For keeping my mind off things, and passing time while more up to date ports compile, I’ve spent some time working on neo (a replacement for my private updater.sh; itself a replacement for portmaster/portupgrade). When I had last left off, I was trying to integrate code lifted fro NPMs pkg_info wrapper, used for splitting canonical package names into the packages name and version numbers; when I noticed comically that the old kludge didn’t quite hold water. Kind of ironic, considering it was one of the most throughly tested snippets of code I have ever written lol. The principal problem was making it deal with names like libsigc++, pcre++, and libxml++—which contain regex meta characters (the +’s) and dealing with ()escapes breaking the algorithm.

So I just sat down and rewrote it, *properly* this time around, and it works like a blasted charm, in half the amount of code and a fraction of the execution time to boot. The only downside is between development and testing, I’ve spent several hours on it, and I’ve got to get up for work early tomorrow :-(. But hey, it’s not like I could have gotten a decent nights sleep anyway…. and I would rather have something like this catch my focus, then leave my train of thought to it’s usual ends.

neo is basically meant to replace updater.sh, but at the moment, I’m focused on replacing portversion—to make it worth using. Basically, I gave up on portupgrade and portmaster, and wrote a shell script that is more to my taste (updater.sh) some months ago. Using it is a simple thing:

# portversion -o | grep '<' | awk '{ print $1 }' > /tmp/pu && vi /tmp/pu
# /home/Terry/updater.sh /tmp/pu

leaving me to manually select and sort the list before starting the upgrade. Now I could easily insert filters to handle that kind of stuff in a highly flexible way, but if we’re gonna do that…. may as well ditch the portversion dependency, and that means ditching /bin/sh :'(. Making the current dilemma, converting the wacko zacko formats of version numbers, into something comparable in order to tell if it’s up to date or not. Technically, a straight compare could be done, since it obviously isn’t up to date unless it matches the version saved in the INDEX, but that precludes handling common edge cases.

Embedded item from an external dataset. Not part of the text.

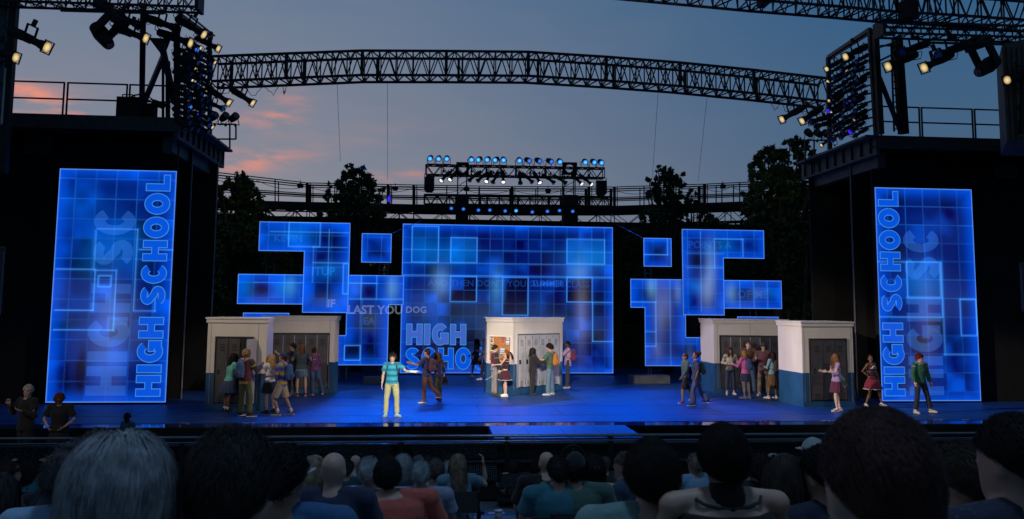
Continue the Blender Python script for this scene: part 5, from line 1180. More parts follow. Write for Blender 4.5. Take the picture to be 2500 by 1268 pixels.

A little $HOME, NPM, and EPI fun

Been cleaning up my home directory a bit, particularly ~/Projects and the dumping ground in ~/2besorted lol. I’ve managed to find a lot of old notes, even have imported a couple saved items into del.icio.us. While I’ve mostly dropped all my bookmarks, there are still a few files with old bookmarks in them. I merged them, using the old `cat files | sort | uniq > newfile` method ;). Sometime I’ve gotta shift through them and see what’s worth keeping. Since ma.gnolia’s great lossage, I’ve still have been maintaining the habbit of using Google and my brains limited RAM as a substitute for bookmarking >_>.

I’ve also taken some time to sort out the change over from Subversion to Git on NPMs source forge page. Last night, I started work in converting my updater.sh to Python… figured to dub it ‘neo’ and incorporate it as part of NPM. Hey, I’ve always wanted to remove portupgrade from the picture… lol. The neo script is basically meant to be comparable to portmaster or portupgrade, and whatever century time brings me back to Neo Ports Manager, will likely serve as the backend. However, I must admit, unlike NPM, this part is somewhat of a selfish agenda at heart: it will be able to do more then my updater.sh can without help.

Finally found the time to add a few pages to the wiki being setup with the Encapsulated Package Installer project. The stuff there is still mostly bare, because I’ve been focused else where’s the past couple of days. Mostly the content added was centred around development tasks, going to have to settle down and plan out what changes need to be made. All in all, things have been moving foreward. When it comes to my personal projects, EPI has the lead seat, and the rest are enqueued, in terms of programming.

That being said, of course I have my strokes of working on other things when shorter periods of time are free: the odds and ends, hehe.